Seguimos avanzando en el camino de la Cuaresma, y en este tercer domingo nos encontramos con el episodio de la purificación del templo, que nos ayuda a descubrir cuál es el verdadero culto a Dios y cuál es la verdadera casa de Dios. En la época de Jesús los judíos consideraban el templo de Jerusalén como el lugar más sagrado de la tierra, el centro de su vida religiosa, al que debían peregrinar. La narración de la expulsión de los vendedores y cambistas presenta una reacción enérgica de Jesús frente a los que habían convertido en un mercado la casa de su Padre. Este acto significa la purificación del templo de Jerusalén y es un gesto de autoridad que, según la esperanza de los profetas y del pueblo fiel, tenía que realizar el Mesías. A partir de este episodio, el evangelio de San Juan se eleva a la consideración de otro Templo, que es el mismo Jesús.

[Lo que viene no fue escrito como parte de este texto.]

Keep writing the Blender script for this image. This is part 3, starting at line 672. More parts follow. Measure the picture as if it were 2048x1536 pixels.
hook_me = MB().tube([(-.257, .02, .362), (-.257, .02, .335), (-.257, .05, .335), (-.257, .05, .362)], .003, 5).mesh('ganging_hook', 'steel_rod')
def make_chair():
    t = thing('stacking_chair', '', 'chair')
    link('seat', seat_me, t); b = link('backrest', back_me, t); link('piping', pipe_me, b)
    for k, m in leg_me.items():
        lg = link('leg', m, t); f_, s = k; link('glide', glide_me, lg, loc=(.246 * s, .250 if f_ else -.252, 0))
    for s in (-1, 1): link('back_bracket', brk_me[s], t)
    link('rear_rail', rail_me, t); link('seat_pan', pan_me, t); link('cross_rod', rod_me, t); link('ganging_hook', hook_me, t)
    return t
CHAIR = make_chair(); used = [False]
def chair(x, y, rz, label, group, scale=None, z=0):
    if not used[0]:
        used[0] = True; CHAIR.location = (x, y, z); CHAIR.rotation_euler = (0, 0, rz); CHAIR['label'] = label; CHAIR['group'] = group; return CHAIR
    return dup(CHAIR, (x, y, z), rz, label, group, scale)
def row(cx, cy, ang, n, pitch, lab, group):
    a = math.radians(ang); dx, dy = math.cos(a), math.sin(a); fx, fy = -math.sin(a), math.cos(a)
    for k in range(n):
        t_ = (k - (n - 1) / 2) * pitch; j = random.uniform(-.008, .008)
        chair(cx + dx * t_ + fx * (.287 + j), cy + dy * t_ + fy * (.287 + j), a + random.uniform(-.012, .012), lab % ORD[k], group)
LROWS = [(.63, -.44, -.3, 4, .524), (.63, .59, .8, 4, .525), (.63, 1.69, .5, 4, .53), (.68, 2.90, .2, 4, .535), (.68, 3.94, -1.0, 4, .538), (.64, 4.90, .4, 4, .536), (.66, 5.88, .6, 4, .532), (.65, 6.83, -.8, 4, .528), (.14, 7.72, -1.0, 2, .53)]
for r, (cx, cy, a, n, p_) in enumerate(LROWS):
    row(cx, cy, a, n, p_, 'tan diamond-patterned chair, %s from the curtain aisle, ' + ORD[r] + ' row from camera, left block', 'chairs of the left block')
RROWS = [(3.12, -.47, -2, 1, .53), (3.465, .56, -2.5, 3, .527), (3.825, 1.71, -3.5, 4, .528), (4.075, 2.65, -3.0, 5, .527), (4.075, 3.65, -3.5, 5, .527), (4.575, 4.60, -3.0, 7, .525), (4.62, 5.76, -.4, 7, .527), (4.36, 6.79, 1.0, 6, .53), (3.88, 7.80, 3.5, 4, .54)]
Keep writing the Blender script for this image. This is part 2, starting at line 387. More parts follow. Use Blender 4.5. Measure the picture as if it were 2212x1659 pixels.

Tanto los reyes impíos de Judá como los invasores extranjeros, habían profanado el templo de Jerusalén en no pocas ocasiones. Cuando se recuperaba la normalidad, se procedía a la purificación. Pero en esta ocasión, se trataba de una profanación desde el interior de Israel, con un mercadeo que invadía el espacio reservado a significar y vivir la presencia de Dios.
En el marco de la Pascua, la gran fiesta religiosa y de peregrinación a Jerusalén por parte de los judíos piadosos, Jesús realiza un signo impresionante, al estilo de los grandes profetas. Los profetas, en nombre de Dios, con frecuencia denunciaban los abusos, y a veces lo hacían con gestos simbólicos. Con esta acción, cargada de simbolismo, quiere llevar a sus últimas consecuencias la denuncia de que el templo, la casa de su Padre, casa de oración, haya sido convertido en lugar de mercadeo, y que la religión del templo, donde se adora a Dios, haya quedado vacía de contenido. No condena el culto a Dios, ni las plegarias; lo que condena es que hayan perdido el contenido y que no tengan incidencia en la vida, que el mismo culto haya sido mercantilizado.
Los judíos intervienen pidiendo signos que justifiquen su proceder y Jesús les responde de manera enigmática aludiendo a su muerte y resurrección: «Destruid este templo y en tres días lo levantaré». Él hablaba del templo de su cuerpo y se refería a la Resurrección al tercer día de su muerte, como lo entendieron sus discípulos después de los acontecimientos pascuales. Su Muerte y Resurrección son el signo que legitima su actuación. Todo el pasaje se orienta a esta manifestación de Cristo en su misterio salvador. Él significa el relevo de la antigua Alianza y el final del culto que encarnaba el templo de Jerusalén. Cristo da paso a una Alianza y a un culto nuevo en espíritu y en verdad. Con la Pascua de Jesús se inicia un nuevo templo que es Él mismo, y un nuevo culto, el culto del amor, y cada cristiano es piedra viva de este edificio espiritual.
El nuevo templo espiritual se construye sobre Cristo, muerto y resucitado, fundamento de la nueva Alianza. Por Él también los cristianos son piedras vivas que forman parte de la construcción de un edificio espiritual para ofrecer a Dios sacrificios espirituales, agradables y aceptados por medio de Jesucristo. Cada creyente que vive en comunión con Él, se convierte en piedra viva que hace presente, en medio del mundo, la fuerza salvadora de Dios, que ofrece el culto en espíritu y en verdad, y es la señal del amor del Dios salvador para con la humanidad entera.